The ones we deal with are more receptive. But we really see three different kinds of camps. There is that group that gets it - they understand that compliance is a necessary requirement and look at it as a way to create a competitive advantage versus doing it the old fashioned way. Then there is the group that recently, especially in the last year and a half or so, have just been willing to take a little more risk and they’ve taken the risk of not complying in certain cases with the hope that they aren’t discovered. Then there is the other camp, which frankly consists of those that just don’t know about the alternatives. They don’t know what they don’t know and they are just unaware of certain capabilities and certain ways to address compliance much more effectively and efficiently, so they continue to use the old fashioned way of, paper based, manual compliance activities that we’ve all tried to do historically. I think there is a big part of the market which falls into that third camp, those that are just not aware of the new tools and new capabilities.

Where is Compli headed in the next year or so, and where is compliance?

Where we are headed in the next year kind of goes back to your last question which I thought was an interesting one. If we are doing our job – prevention, then we are keeping our dealers out of the headlines. That is why you don’t see the media-grabbing headlines. We are like a basketball referee. If we are doing a good job, you don’t notice we are there right? That is our job and that is what we want to accomplish. But we are going to take it to the next level with a workforce management approach. We want to be known as the Workforce DMS, so that dealerships can accomplish everything from our platform that revolves around their employees, their workforce requirements. We are coming out with new tools. We are coming out with a new version right after NADA, 6.0, and you will now see 3 new releases a year out of Compli. You will continue to see traditional compliance areas addressed, but we’ll also deliver new workforce products like time-off tracking and other items that we have in store that I think the market will really find interesting.

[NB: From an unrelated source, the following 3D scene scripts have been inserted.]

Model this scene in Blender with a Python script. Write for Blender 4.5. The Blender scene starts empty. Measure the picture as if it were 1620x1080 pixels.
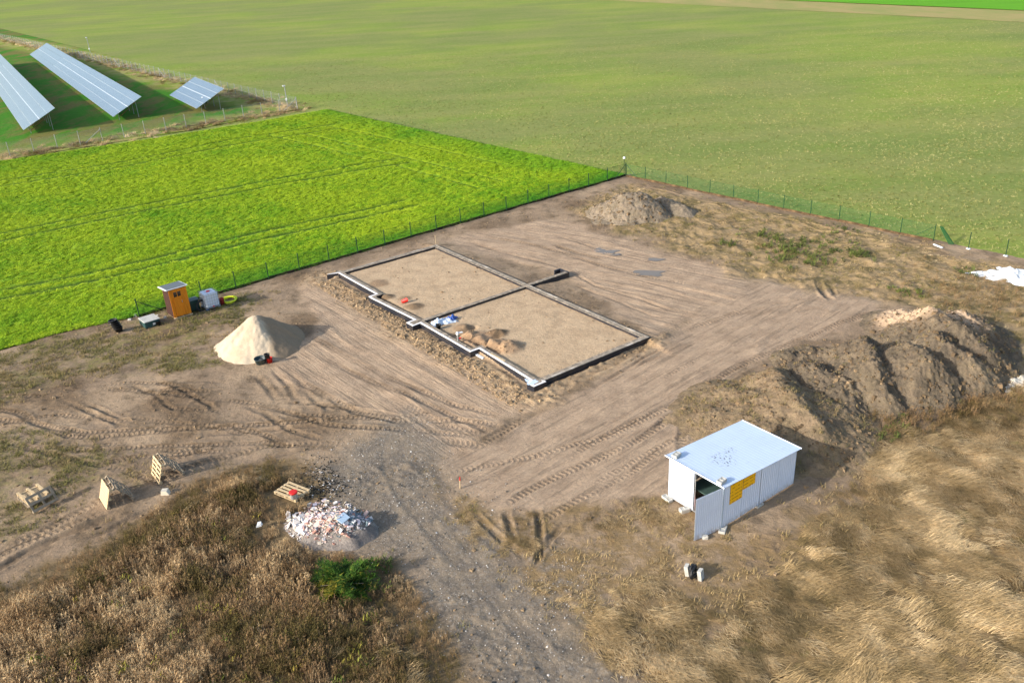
import bpy, math, random
import numpy as np
from mathutils import Vector, Matrix, Euler

random.seed(7)
S = bpy.context.scene
COL = S.collection

# ------------------------------------------------------------------ camera
FPX, PITCH, ROLL, CH = 1350.07, 0.445913, -0.0560178, 22.006
_fw = np.array([0, math.cos(PITCH), -math.sin(PITCH)])
_rt = np.array([1.0, 0, 0]); _up = np.cross(_rt, _fw)
_r = _rt*math.cos(ROLL) + _up*math.sin(ROLL)
_u = -_rt*math.sin(ROLL) + _up*math.cos(ROLL)
cam = bpy.data.objects.new('camera', bpy.data.cameras.new('camera')); COL.objects.link(cam)
cam.matrix_world = Matrix(((_r[0], _u[0], -_fw[0], 0), (_r[1], _u[1], -_fw[1], 0), (_r[2], _u[2], -_fw[2], CH), (0, 0, 0, 1)))
cam.data.sensor_width = 36; cam.data.lens = 36*FPX/1620
cam.data.clip_end = 6000; cam.data.clip_start = 0.5
S.camera = cam

def G(px, py, z=0.0):
    """real ground position (at height z) of a feature measured in the photograph"""
    d = _fw*FPX + _r*(px-810) + _u*(540-py)
    t = (z-CH)/d[2]
    return np.array([d[0]*t, d[1]*t, z])
def GV(px, py, z=0.0): return Vector(G(px, py, z))

# ------------------------------------------------------------------ light
SUN_AZ, SUN_EL = 27.0, 23.0            # azimuth the shadows fall towards, elevation
w = bpy.data.worlds.new('World'); S.world = w; w.use_nodes = True
nt = w.node_tree; nt.nodes.clear()
sky = nt.nodes.new('ShaderNodeTexSky'); sky.sky_type = 'NISHITA'; sky.sun_disc = False
sky.sun_elevation = math.radians(SUN_EL); sky.sun_rotation = math.radians(243)
sky.air_density = 1.0; sky.dust_density = 2.0; sky.ozone_density = 1.0
bg = nt.nodes.new('ShaderNodeBackground'); bg.inputs[1].default_value = 0.15
wo = nt.nodes.new('ShaderNodeOutputWorld')
nt.links.new(sky.outputs[0], bg.inputs[0]); nt.links.new(bg.outputs[0], wo.inputs[0])
sd = bpy.data.lights.new('sun', 'SUN'); sd.energy = 3.1; sd.angle = math.radians(0.6); sd.color = (1.0, 0.95, 0.88)
so = bpy.data.objects.new('sun', sd); COL.objects.link(so)
_a, _e = math.radians(SUN_AZ), math.radians(SUN_EL)
so.rotation_euler = Vector((math.cos(_a)*math.cos(_e), math.sin(_a)*math.cos(_e), -math.sin(_e))).to_track_quat('-Z', 'Y').to_euler()
so.location = (-60, -20, 40)
S.view_settings.view_transform = 'Standard'; S.view_settings.look = 'None'
S.view_settings.exposure = 0.97; S.view_settings.gamma = 1; S.view_settings.use_curve_mapping = False
S.render.film_transparent = False

# ------------------------------------------------------------------ numpy noise
def _hash(ix, iy, seed):
    h = (ix.astype(np.int64)*374761393 + iy.astype(np.int64)*668265263 + seed*2147483647) & 0xFFFFFFFF
    h = ((h ^ (h >> 13))*1274126177) & 0xFFFFFFFF
    h = (h ^ (h >> 16)) & 0xFFFF
    return h.astype(np.float32)/32767.5-1.0
def vn(x, y, seed=0):
    x = np.asarray(x, float); y = np.asarray(y, float)
    xf = np.floor(x); yf = np.floor(y); fx = x-xf; fy = y-yf
    fx = fx*fx*(3-2*fx); fy = fy*fy*(3-2*fy)
    a = _hash(xf, yf, seed); b = _hash(xf+1, yf, seed); c = _hash(xf, yf+1, seed); d = _hash(xf+1, yf+1, seed)
    return (a*(1-fx)+b*fx)*(1-fy)+(c*(1-fx)+d*fx)*fy
def fbm(x, y, wl, octv=3, seed=0, gain=0.5):
    x = np.asarray(x, float); y = np.asarray(y, float); s = 0; am = 1; t = 0; f = 1.0/wl
    for k in range(octv):
        ca, sa = math.cos(0.7*k+seed), math.sin(0.7*k+seed)
        s = s+am*vn((x*ca-y*sa)*f, (x*sa+y*ca)*f, seed+k*17); t += am; am *= gain; f *= 2.03
    return s/t
def sstep(a, b, x):
    t = np.clip((x-a)/(b-a), 0, 1); return t*t*(3-2*t)
def segd(x, y, p, q):
    """distance to segment p-q, parameter, signed side"""
    dx, dy = q[0]-p[0], q[1]-p[1]; L2 = dx*dx+dy*dy+1e-9
    t = np.clip(((x-p[0])*dx+(y-p[1])*dy)/L2, 0, 1)
    ex = x-(p[0]+t*dx); ey = y-(p[1]+t*dy)
    return np.hypot(ex, ey), t, np.sign(dx*ey-dy*ex)
def polysd(x, y, pts):
    """signed distance to polygon, positive inside"""
    d = np.full(np.shape(x), 1e9); ins = np.zeros(np.shape(x), bool); n = len(pts)
    for i in range(n):
        p, q = pts[i], pts[(i+1) % n]
        d = np.minimum(d, segd(x, y, p, q)[0])
        c = ((p[1] > y) != (q[1] > y)) & (x < (q[0]-p[0])*(y-p[1])/((q[1]-p[1]) or 1e-9)+p[0])
        ins ^= c
    return np.where(ins, d, -d)
def PXP(*pts): return [tuple(G(a, b)[:2]) for a, b in pts]

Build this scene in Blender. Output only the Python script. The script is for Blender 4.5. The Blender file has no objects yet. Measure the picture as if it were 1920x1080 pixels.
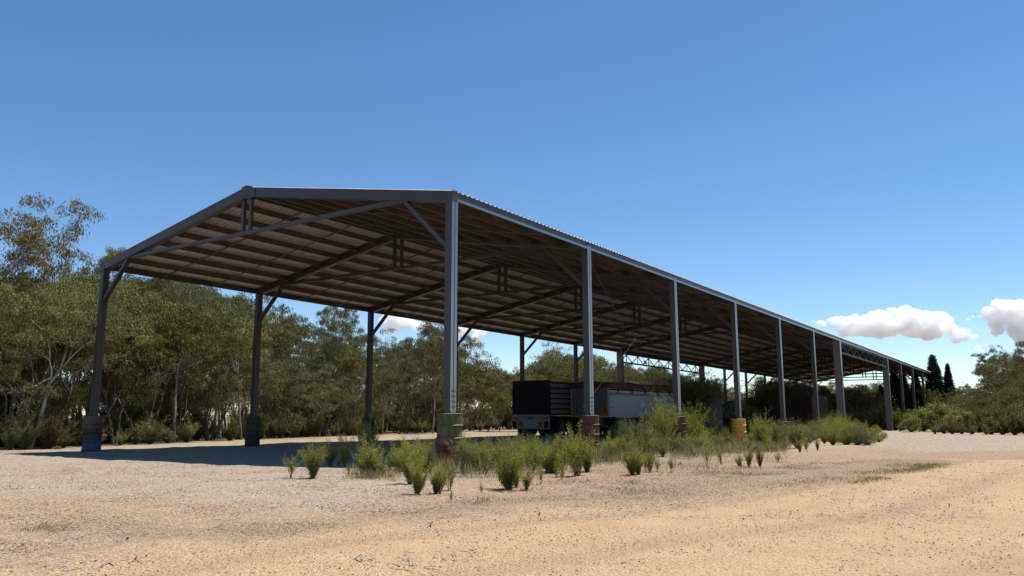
import bpy, math, random
import numpy as np
from mathutils import Vector, Matrix, Euler

# ------------------------------------------------------------------ camera, world, sun, exposure
SC = bpy.context.scene
COL = SC.collection
cam_data = bpy.data.cameras.new("camera")
cam = bpy.data.objects.new("camera", cam_data)
COL.objects.link(cam)
CAM_H, PITCH, FPX = 1.14, 0.1577, 1487.3
cam.location = (0, 0, CAM_H)
cam.rotation_euler = (math.pi / 2 + PITCH, 0.0022, 0)
cam_data.sensor_width = 36
cam_data.lens = FPX / 1920 * 36
cam_data.clip_start = 0.05
cam_data.clip_end = 30000
SC.camera = cam

X0, Y0, TH = -1.3507, 18.4, 0.6076          # near corner of the shed, heading of its long axis
U = np.array([math.sin(TH), math.cos(TH)])  # along the shed
V = np.array([-U[1], U[0]])                 # across the shed, to the left

SUN_DIR = np.array([U[0] * 2.25 - V[0] * 1.0, U[1] * 2.25 - V[1] * 1.0, 6.4])
SUN_DIR /= np.linalg.norm(SUN_DIR)
SUN_EL = math.asin(SUN_DIR[2])
SUN_AZ = math.atan2(SUN_DIR[0], SUN_DIR[1])

world = bpy.data.worlds.new("World")
SC.world = world
world.use_nodes = True
wn, wl = world.node_tree.nodes, world.node_tree.links
wn.clear()
w_out = wn.new("ShaderNodeOutputWorld")
w_bg = wn.new("ShaderNodeBackground")
w_sky = wn.new("ShaderNodeTexSky")
w_sky.sky_type = 'NISHITA'
w_sky.sun_disc = False
w_sky.sun_elevation = SUN_EL
w_sky.sun_rotation = SUN_AZ
w_sky.altitude = 300
w_sky.air_density = 0.88
w_sky.dust_density = 0.1
w_sky.ozone_density = 2.2
w_bg.inputs[1].default_value = 0.108
w_hs = wn.new("ShaderNodeHueSaturation")
w_hs.inputs["Saturation"].default_value = 1.2
w_hs.inputs["Hue"].default_value = .501
wl.new(w_sky.outputs[0], w_hs.inputs["Color"])
wl.new(w_hs.outputs[0], w_bg.inputs[0])
wl.new(w_bg.outputs[0], w_out.inputs[0])

sun_data = bpy.data.lights.new("sun", 'SUN')
sun_data.energy = 5.0
sun_data.angle = math.radians(0.53)
sun_data.color = (1.0, 0.955, 0.89)
sun = bpy.data.objects.new("sun", sun_data)
COL.objects.link(sun)
sun.rotation_euler = Vector(SUN_DIR).to_track_quat('Z', 'Y').to_euler()
sun.location = (0, 0, 60)

SC.view_settings.view_transform = 'Standard'
SC.view_settings.look = 'None'
SC.view_settings.exposure = 0.45
SC.view_settings.gamma = 1.0
SC.cycles.max_bounces = 26
SC.cycles.diffuse_bounces = 1
SC.cycles.glossy_bounces = 2
SC.cycles.transmission_bounces = 3
SC.cycles.transparent_max_bounces = 8
SC.cycles.use_denoising = True
SC.cycles.denoising_prefilter = 'NONE'
SC.cycles.sample_clamp_indirect = 1.5

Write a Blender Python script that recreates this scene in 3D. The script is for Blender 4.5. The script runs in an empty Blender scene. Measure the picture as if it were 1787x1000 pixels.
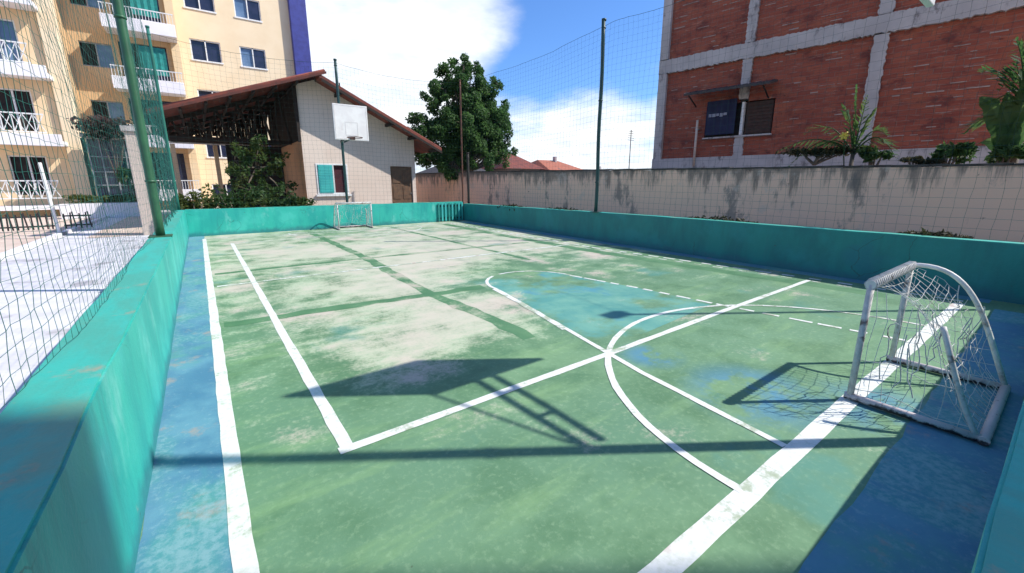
import bpy, math, random
from mathutils import Vector, Matrix
random.seed(7)
S = 1.5                      # all coordinates below are in units of the eye height (1.5 m)
C = bpy.context.scene.collection
R = math.radians

# ------------------------------------------------------------------ builders
class MB:
    def __init__(s): s.v = []; s.f = []; s.sm = []
    def face(s, pts, smooth=False):
        n = len(s.v); s.v += [tuple(p) for p in pts]; s.f.append(tuple(range(n, n+len(pts)))); s.sm.append(smooth)
    def box(s, x0, x1, y0, y1, z0, z1):
        n = len(s.v)
        s.v += [(x0,y0,z0),(x1,y0,z0),(x1,y1,z0),(x0,y1,z0),(x0,y0,z1),(x1,y0,z1),(x1,y1,z1),(x0,y1,z1)]
        for q in ((0,3,2,1),(4,5,6,7),(0,1,5,4),(1,2,6,5),(2,3,7,6),(3,0,4,7)):
            s.f.append(tuple(n+i for i in q)); s.sm.append(False)
        return s
    def prism(s, poly, a, b):
        """poly: list of 3D points (planar, ordered); a,b: offsets (Vector) of the two caps"""
        n = len(s.v); k = len(poly)
        s.v += [tuple(Vector(p)+Vector(a)) for p in poly] + [tuple(Vector(p)+Vector(b)) for p in poly]
        s.f.append(tuple(range(n+k-1, n-1, -1))); s.sm.append(False)
        s.f.append(tuple(range(n+k, n+2*k))); s.sm.append(False)
        for i in range(k):
            j = (i+1) % k
            s.f.append((n+i, n+j, n+k+j, n+k+i)); s.sm.append(False)
        return s
    def tube(s, path, r, n=8, cap=True, smooth=True):
        P = [Vector(p) for p in path]; m = len(P); base = len(s.v)
        rr = r if isinstance(r, (list, tuple)) else [r]*m
        t0 = (P[1]-P[0]).normalized()
        u = t0.orthogonal().normalized()
        for i in range(m):
            t = (P[min(i+1,m-1)]-P[max(i-1,0)]).normalized()
            u = (u - t*u.dot(t)).normalized(); w = t.cross(u)
            for k in range(n):
                a = 2*math.pi*k/n
                s.v.append(tuple(P[i] + (u*math.cos(a)+w*math.sin(a))*rr[i]))
        for i in range(m-1):
            for k in range(n):
                k2 = (k+1) % n
                s.f.append((base+i*n+k, base+i*n+k2, base+(i+1)*n+k2, base+(i+1)*n+k)); s.sm.append(smooth)
        if cap:
            s.f.append(tuple(base+k for k in range(n-1,-1,-1))); s.sm.append(False)
            s.f.append(tuple(base+(m-1)*n+k for k in range(n))); s.sm.append(False)
        return s
    def beam(s, a, b, w, h):
        """rectangular bar from a to b: w across, h high"""
        a = Vector(a); b = Vector(b); t = (b-a).normalized()
        up = Vector((0,0,1)) if abs(t.z) < .98 else Vector((0,1,0))
        x = t.cross(up).normalized(); z = x.cross(t)
        n = len(s.v)
        for p in (a, b):
            for sx, sz in ((-1,-1),(1,-1),(1,1),(-1,1)):
                s.v.append(tuple(p + x*(sx*w/2) + z*(sz*h/2)))
        for q in ((0,1,2,3),(7,6,5,4),(0,4,5,1),(1,5,6,2),(2,6,7,3),(3,7,4,0)):
            s.f.append(tuple(n+i for i in q)); s.sm.append(False)
        return s
    def scaled(s, k):
        s.v = [(x*k, y*k, z*k) for x, y, z in s.v]; return s
    def build(s, name, mat, parent=None, bevel=0, local=False, origin=None):
        o0 = Vector((0,0,0))
        if parent is not None and not local: o0 = world_of(parent)
        if origin is not None: o0 = o0 + Vector(origin)*S
        me = bpy.data.meshes.new(name)
        me.from_pydata([tuple(Vector(p)*S - o0) for p in s.v], [], s.f)
        me.polygons.foreach_set('use_smooth', s.sm)
        me.materials.append(mat); me.update()
        o = bpy.data.objects.new(name, me); C.objects.link(o)
        if parent is not None: o.parent = parent
        if origin is not None: o.location = Vector(origin)*S
        if bevel:
            b = o.modifiers.new('bevel', 'BEVEL'); b.width = bevel*S; b.segments = 2; b.limit_method = 'ANGLE'
        return o

def world_of(o):
    v = Vector((0,0,0))
    while o is not None: v = v + Vector(o.location); o = o.parent
    return v
def tag(o, label=None, cat=None, group=None, kind=None):
    if label: o['label'] = label
    if cat: o['category'] = cat
    if group: o['group'] = group
    if kind: o['kind'] = kind
    return o
def thing(name, label, cat, loc, rz=0, group=None):
    o = bpy.data.objects.new(name, None); C.objects.link(o)
    o.location = Vector(loc)*S; o.rotation_euler = (0,0,rz); o.empty_display_size = .2
    return tag(o, label, cat, group)
def box(name, mat, parent, x0,x1,y0,y1,z0,z1, bevel=0, local=False):
    return MB().box(x0,x1,y0,y1,z0,z1).build(name, mat, parent, bevel, local)
def dup(root, loc, rz, label):
    r = root.copy(); C.objects.link(r); r.location = Vector(loc)*S; r.rotation_euler = (0,0,rz); r['label'] = label
    for ch in list(root.children):
        c = ch.copy(); C.objects.link(c); c.parent = r
        for gch in list(ch.children):
            d = gch.copy(); C.objects.link(d); d.parent = c
    return r

# ------------------------------------------------------------------ materials
class N:
    def __init__(s, name, rough=.8):
        s.m = bpy.data.materials.new(name); s.m.use_nodes = True
        s.t = s.m.node_tree; s.b = s.t.nodes['Principled BSDF']; s.b.inputs['Roughness'].default_value = rough
        s.co = s.t.nodes.new('ShaderNodeTexCoord').outputs['Object']
    def new(s, k): return s.t.nodes.new('ShaderNode'+k)
    def put(s, sock, v):
        if hasattr(v, 'is_output') or isinstance(v, bpy.types.NodeSocket): s.t.links.new(v, sock)
        else: sock.default_value = v
    def map(s, scale=(1,1,1), rot=(0,0,0), loc=(0,0,0), src=None):
        n = s.new('Mapping'); s.put(n.inputs[0], src or s.co)
        n.inputs['Scale'].default_value = scale; n.inputs['Rotation'].default_value = rot; n.inputs['Location'].default_value = loc
        return n.outputs[0]
    def noise(s, scale, detail=4, rough=.55, vec=None, dist=0):
        n = s.new('TexNoise'); s.put(n.inputs['Vector'], vec or s.co)
        n.inputs['Scale'].default_value = scale; n.inputs['Detail'].default_value = detail
        n.inputs['Roughness'].default_value = rough; n.inputs['Distortion'].default_value = dist
        return n.outputs['Fac']
    def ramp(s, f, a, b, lo=0., hi=1.):
        n = s.new('MapRange'); n.clamp = True; n.interpolation_type = 'SMOOTHSTEP'
        s.put(n.inputs[0], f); n.inputs[1].default_value = a; n.inputs[2].default_value = b
        n.inputs[3].default_value = lo; n.inputs[4].default_value = hi
        return n.outputs[0]
    def math(s, op, a, b=0., clamp=False):
        n = s.new('Math'); n.operation = op; n.use_clamp = clamp; s.put(n.inputs[0], a); s.put(n.inputs[1], b); return n.outputs[0]
    def mix(s, f, a, b, mode='MIX'):
        n = s.new('Mix'); n.data_type = 'RGBA'; n.blend_type = mode; s.put(n.inputs[0], f)
        for k, v in ((6,a),(7,b)):
            if isinstance(v, (tuple, list)): n.inputs[k].default_value = (*v, 1)
            else: s.put(n.inputs[k], v)
        return n.outputs[2]
    def xyz(s, v=None):
        n = s.new('SeparateXYZ'); s.put(n.inputs[0], v or s.co); return n.outputs
    def col(s, c):
        if isinstance(c, (tuple, list)): s.b.inputs['Base Color'].default_value = (*c, 1)
        else: s.put(s.b.inputs['Base Color'], c)
    def bump(s, h, strength=.3, dist=.01):
        n = s.new('Bump'); n.inputs['Strength'].default_value = strength; n.inputs['Distance'].default_value = dist
        s.put(n.inputs['Height'], h); s.put(s.b.inputs['Normal'], n.outputs[0])
    def cracks(s, scale, width, vec=None, seed=0):
        w = s.new('VectorMath'); w.operation = 'ADD'; nz = s.new('TexNoise'); nz.inputs['Scale'].default_value = scale*1.7; nz.inputs['Detail'].default_value = 6
        s.put(nz.inputs['Vector'], s.map(loc=(seed,seed*2,0))); m = s.new('VectorMath'); m.operation = 'SCALE'; m.inputs['Scale'].default_value = .55/scale
        s.put(m.inputs[0], nz.outputs['Color']); s.put(w.inputs[0], vec or s.co); s.put(w.inputs[1], m.outputs[0])
        v = s.new('TexVoronoi'); v.feature = 'DISTANCE_TO_EDGE'; v.inputs['Scale'].default_value = scale; s.put(v.inputs['Vector'], w.outputs[0])
        line = s.ramp(v.outputs['Distance'], width*.4*scale, width*scale, 1, 0)
        return s.math('MULTIPLY', line, s.ramp(s.noise(scale*.9,3,.5,s.map(loc=(seed,3,1))), .48, .60))
    def blob(s, x, y, r0, r1):
        """1 inside r0 of (x,y), 0 outside r1 (eye units)"""
        n = s.new('VectorMath'); n.operation = 'DISTANCE'
        s.put(n.inputs[0], s.map((1,1,0))); n.inputs[1].default_value = (x*S, y*S, 0)
        return s.ramp(n.outputs['Value'], r0*S, r1*S, 1, 0)

def plain(name, a, b=None, scale=6, rough=.75, bump=0, detail=5, metal=0, c=None):
    n = N(name, rough); n.b.inputs['Metallic'].default_value = metal
    b = b or tuple(x*.8 for x in a)
    f = n.ramp(n.noise(scale, detail), .35, .65)
    k = n.mix(f, a, b)
    if c: k = n.mix(n.ramp(n.noise(scale*.37, 6, .6), .56, .68), k, c)
    n.col(k)
    if bump: n.bump(n.noise(scale*8, 4), bump)
    return n.m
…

Compliance is going to resurge. I really believe we are going to start seeing more and more compliance regulations and consumer issues. It is just not going to go away and if you have an easy way to solve it, and you don’t have to re-create the wheel every time a new rule comes out, then it is not a big deal. If you do have to re-create the wheel every time it becomes a big deal or you increase your risk. Compliance will continue to evolve, but that is our job to stay on top of it. It is our job to work with our partners and our experts and build programs that the dealers and workforce need.